“Üç Kelebek” Mirabal Kardeşlerin faşist diktatörlük zulmüne karşı direniş öyküsü…
Bugün 25 Kasım. BM tarafından tüm dünyada ‘Kadına Yönelik Şiddetle Mücadele Günü’ ilan edilen günü Mirabal Kardeşler’e borçluyuz.
1960 tarihinde Dominik Cumhuriyetinde faşist diktatör Rafael Trujillo zulmüne karşı mücadele eden ve bu mücadelede katledilen “Üç Kelebek” Mirabal Kardeşlerin öyküsünü, Mustafa Kemal Erdemol yazdı. İzleyicilerimizle paylaşıyoruz.
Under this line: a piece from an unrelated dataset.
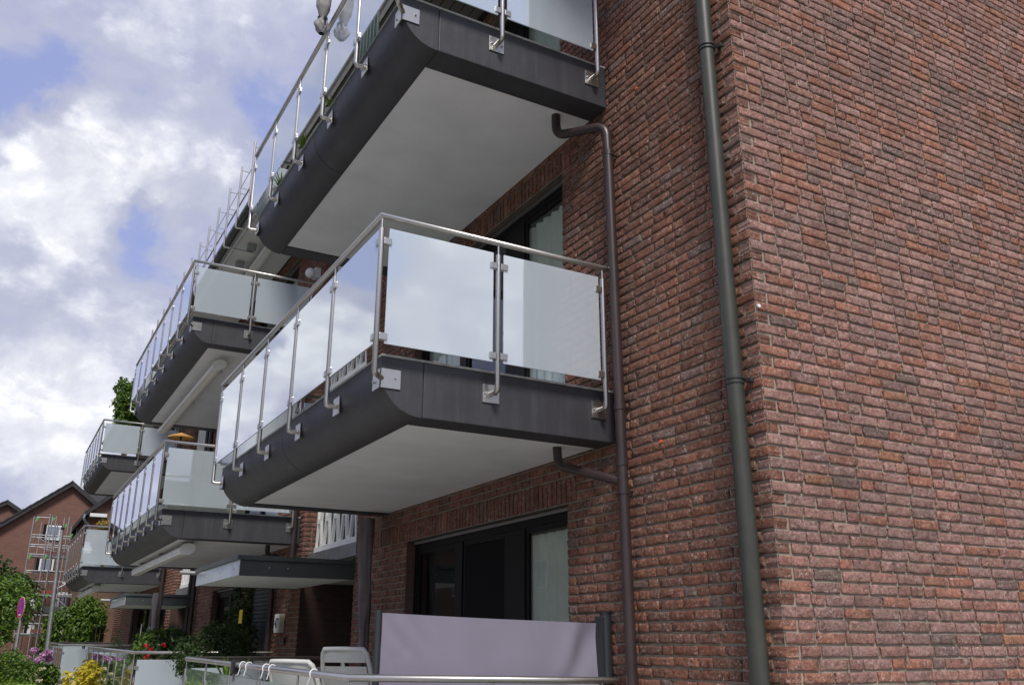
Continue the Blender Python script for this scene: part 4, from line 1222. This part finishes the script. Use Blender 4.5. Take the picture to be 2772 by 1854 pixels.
# ================================================================== vegetation
def leaves(name, mat, centers, n, size, seed, parent, up=0.4, aspect=.45, droop=0.0, shell=.55):
    """n folded leaves through the volume of several clumps; centers: (x, y, z, rx, ry, rz, weight)"""
    rng = np.random.default_rng(seed)
    C = np.array(centers, float); wts = C[:, 6] / C[:, 6].sum()
    which = rng.choice(len(C), n, p=wts)
    d = rng.normal(size=(n, 3)); d /= np.linalg.norm(d, axis=1)[:, None]
    r = shell + (1 - shell) * rng.random(n) ** .6
    r = r * (1 + rng.normal(0, .07, n))
    bumpy = 1 + .16 * np.sin(d[:, 0] * 5 + which) * np.cos(d[:, 2] * 6 + which * 1.7) + .1 * np.sin(d[:, 1] * 11 + which)
    pos = C[which, :3] + d * C[which, 3:6] * (r * bumpy)[:, None]
    # leaf frame
    nrm = d * .8 + rng.normal(0, .55, (n, 3)); nrm[:, 2] += up; nrm /= np.linalg.norm(nrm, axis=1)[:, None]
    ax = rng.normal(size=(n, 3)); ax[:, 2] -= droop; ax -= nrm * (ax * nrm).sum(1)[:, None]; ax /= np.linalg.norm(ax, axis=1)[:, None]
    sd_ = np.cross(nrm, ax)
    L = size * rng.uniform(.6, 1.3, n)[:, None]; Wd = L * aspect
    fold = nrm * (L * .12)
    V = np.stack([pos - ax * L * .5, pos + sd_ * Wd * .5 + fold, pos + ax * L * .5 - nrm * L * .1, pos - sd_ * Wd * .5 + fold], 1)
    me = bpy.data.meshes.new(name)
    V = V.reshape(-1, 3); F = np.arange(4 * n).reshape(n, 4)
    T = np.concatenate([F[:, [0, 1, 2]], F[:, [0, 2, 3]]], 0)
    me.vertices.add(len(V)); me.vertices.foreach_set('co', V.ravel())
    me.loops.add(T.size); me.loops.foreach_set('vertex_index', T.ravel().astype(np.int32))
    me.polygons.add(len(T)); me.polygons.foreach_set('loop_start', np.arange(0, T.size, 3, dtype=np.int32))
    me.update(calc_edges=True)
    at = me.color_attributes.new('tint', 'FLOAT_COLOR', 'POINT')
    tv = np.clip(rng.normal(.5, .28, n), 0, 1)
    cc = np.ones((n, 4, 4)); cc[..., :3] = tv[:, None, None]
    at.data.foreach_set('color', cc.ravel())
    me.materials.append(MATS[mat])
    o = bpy.data.objects.new(name, me); COL.objects.link(o)
    if parent is not None: o.parent = parent; o.matrix_parent_inverse = WM(parent).inverted()
    return o


def clumps(c, rad, k, seed, sub=.5):
    rng = random.Random(seed); out = [(c[0], c[1], c[2], rad[0] * .72, rad[1] * .72, rad[2] * .72, 1.6)]
    for _ in range(k):
        v = Vector((rng.gauss(0, 1), rng.gauss(0, 1), rng.gauss(0, 1))).normalized()
        s = sub * rng.uniform(.6, 1.15)
        out.append((c[0] + v.x * rad[0] * .68, c[1] + v.y * rad[1] * .68, c[2] + v.z * rad[2] * .68, rad[0] * s, rad[1] * s, rad[2] * s, s * 1.5))
    return out


def plant(name, label, cat, base, cs, mat, n, size, seed, stems=5, group=None, crown='foliage', trunk='stem', tr=.02, **kw):
    t = thing(name, label, cat, base, group)
    leaves(crown, mat, cs, n, size, seed, t, **kw)
    rng = random.Random(seed); mb = MB()
    for i in range(stems):
        c = cs[min(i + 1, len(cs) - 1)] if len(cs) > 1 else cs[0]
        e = Vector((c[0], c[1], c[2])); b = Vector(base) + Vector((rng.uniform(-1, 1) * tr * 2, rng.uniform(-1, 1) * tr * 2, 0))
        mid = b.lerp(e, .5) + Vector((rng.uniform(-.1, .1), rng.uniform(-.1, .1), .05)) * (e - b).length * .5
        mb.tube([b, mid, e], tr, 7, radii=[tr, tr * .7, tr * .3])
    mb.build(trunk, 'bark', t)
    return t


# big trees and hedges along the street on the far left
plant('tree', 'bushy green street tree at the left edge behind the no stopping sign', 'tree', (-4.6, 27, GZ), clumps((-4.45, 27, 2.2), (1.75, 1.6, 1.55), 14, 2, .42), 'leaf_green', 9000, .17, 21, 7, crown='crown', trunk='trunk', tr=.12)
plant('tree', 'darker rounded tree top rising behind the green tree at the left edge', 'tree', (-4.1, 33, GZ), clumps((-4.1, 33, 2.9), (1.9, 1.5, 1.35), 12, 5, .42), 'leaf_dark', 7000, .17, 25, 6, crown='crown', trunk='trunk', tr=.12)
plant('hedge_bush', 'dense clipped dark green bush at the lower left edge, around the sign pole', 'bush', (-3.9, 18.5, GZ), clumps((-3.95, 18.5, .75), (1.15, 1.1, .95), 12, 3, .42), 'leaf_green', 11000, .085, 22, 6)
plant('low_shrub', 'bright yellow green low shrub at the bottom left', 'shrub', (-3.1, 14.2, GZ), clumps((-3.15, 14.2, .42), (.62, .6, .42), 8, 4, .42), 'leaf_bright', 4500, .07, 23, 5)
hy = plant('hydrangea', 'hydrangea with pink lilac flower heads beside the lamp pole', 'shrub', (-2.75, 20.5, GZ), clumps((-2.75, 20.5, .55), (.62, .6, .65), 8, 6, .42), 'leaf_green', 4000, .11, 24, 5)
for i, (x, y, z) in enumerate(((-2.78, 20.1, 1.22), (-2.60, 20.0, 1.12), (-2.50, 20.1, 1.18), (-2.68, 19.9, 1.02), (-2.45, 20.2, 1.05), (-2.9, 20.1, 1.05))):
    leaves('flower_head', 'petal_pink', [(x, y, z, .09, .09, .065, 1)], 150, .05, 100 + i, hy, aspect=.9)
for i, (x, y, z) in enumerate(((-2.75, 19.6, .72), (-2.62, 19.6, .60), (-2.58, 19.7, .84), (-2.83, 19.6, .62))):
    leaves('flower_head', 'petal_cream', [(x, y, z, .07, .07, .03, 1)], 60, .05, 120 + i, hy, aspect=.9)
plant('golden_shrub', 'golden yellow leaved shrub in front of the middle terrace railing', 'shrub', (-2.45, 12.6, GZ),
      [(-2.42, 12.6, .62, .34, .42, .42, 1.5), (-2.30, 12.4, .92, .17, .25, .20, .8), (-2.62, 12.9, .45, .25, .3, .3, 1), (-2.35, 12.2, .45, .3, .3, .4, 1)], 'leaf_gold', 2600, .085, 31, 5, aspect=.55)
plant('tall_shrub', 'tall broad leaved green shrub between the scaffold and the far terrace', 'shrub', (-1.3, 30.5, GZ), clumps((-1.35, 30.6, 1.7), (.95, .9, 1.25), 12, 8, .42), 'leaf_green', 5200, .15, 32, 6)
plant('climbing_shrub', 'loose dark green shrub reaching up under the far canopy', 'shrub', (-.75, 29.9, GZ), clumps((-.7, 30.2, 2.1), (.55, .5, 1.0), 9, 9, .42), 'leaf_green', 2600, .13, 33, 5)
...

Dominik Cumhuriyeti’nin en karanlık yıllarıdır 1950’liler.
Faşist diktator Rafael Trujillo’nun yurttaşlarına kan kusturduğu korkunç bir dönem. Trujillo gerçek bir canavardı. Gizli polisiyle, geniş ihbarcı ağıyla muhaliflerini öldüren diktatör onlarca şirketin de sahibiydi. Şirketleri arasında radyolar, turizm acenteleri, medya kuruluşları vardı.
Bugün ülkelerinde birer ikon, dünya çapında da büyük özgürlük savaşçıları olarak kabul edilen Minerva, Patria, Maria Teresa ve Dede Mirabal kardeşler, Katolik okulundan mezun, iyi erkeklerle evlenmiş, çocuk sahibi kadınlardı. O dönem diktatörlüğe karşı savaşanların pek de dikkatini çekecek, mücadeleye çağrılacak figürler değillerdi.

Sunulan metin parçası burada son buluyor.